In Burundi Gunmen kill 2 as marchers rally against Rwanda
His government foiled a coup in May and won re-election in July, but the poll was disputed and clashes and gun attacks have continued.
Unidentified gunmen shot dead two people in an apparent targeted killing late on Friday in Burundi, where months of violence linked to the president's disputed re-election have left more than 400 people dead.
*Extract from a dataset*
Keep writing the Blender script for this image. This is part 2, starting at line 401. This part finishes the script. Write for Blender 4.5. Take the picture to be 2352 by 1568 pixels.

The central African nation has been in turmoil since April 2015 when President Pierre Nkurunziza vowed to run for a third term, sparking protests by the opposition who said his bid was unconstitutional.
His
government foiled a coup in May and won re-election in July, but the
poll was disputed and clashes and gun attacks have continued.
Celestin Singirankabo,
the regional administrator of Gisozi commune in Mwaro province some 60
km (37 miles) east of the capital, Bujumbura, said one of the people
killed on Friday was a village administrator.
"Five
people came around 9.30 p.m. and called the elected administrator by
name and ordered him out of his house. They shot at him and he died," he
told Reuters by phone on Saturday.
"After that
they moved to another nearby house and also shot another person," he
said, adding that three of the unidentified gunmen wore either police or
army uniforms.
While it was not immediately clear
who the gunmen were, activists and authorities have in the past
reported a number of apparently targeted killings.
Nearly
quarter of a million people have fled the violence in Burundi, with
more than 70,000 seeking refuge in neighbouring Rwanda, according to the
U.N. refugee agency.
Burundi accused Rwanda in
December of supporting a rebel group that was recruiting Burundian
refugees on Rwandan soil, a charge dismissed by Rwandan President Paul
Kagame.
A confidential report to the U.N. Security
Council accuses Rwanda of recruiting and training Burundian refugees
with the aim of ousting Nkurunziza.
In a sign of
the tensions, thousands of demonstrators mainly from Nkurunziza's ruling
CNDD-FDD party and its UPRONA ally held peaceful marches against Rwanda
on Saturday.
Demonstrators rallied in Bujumbura and elsewhere, waving placards saying "We denounce Rwanda's open aggression against Burundi."
"All Burundians denounce Rwanda and its president Paul Kagame
for the bad plans they have been carrying out since May 2015 in
training and recruiting for criminal groups some of the Burundians who
are in refugee camps in that country," Bujumbura mayor Freddy Mbonimpa, a member of Nkurunziza's party, told demonstrators in the capital.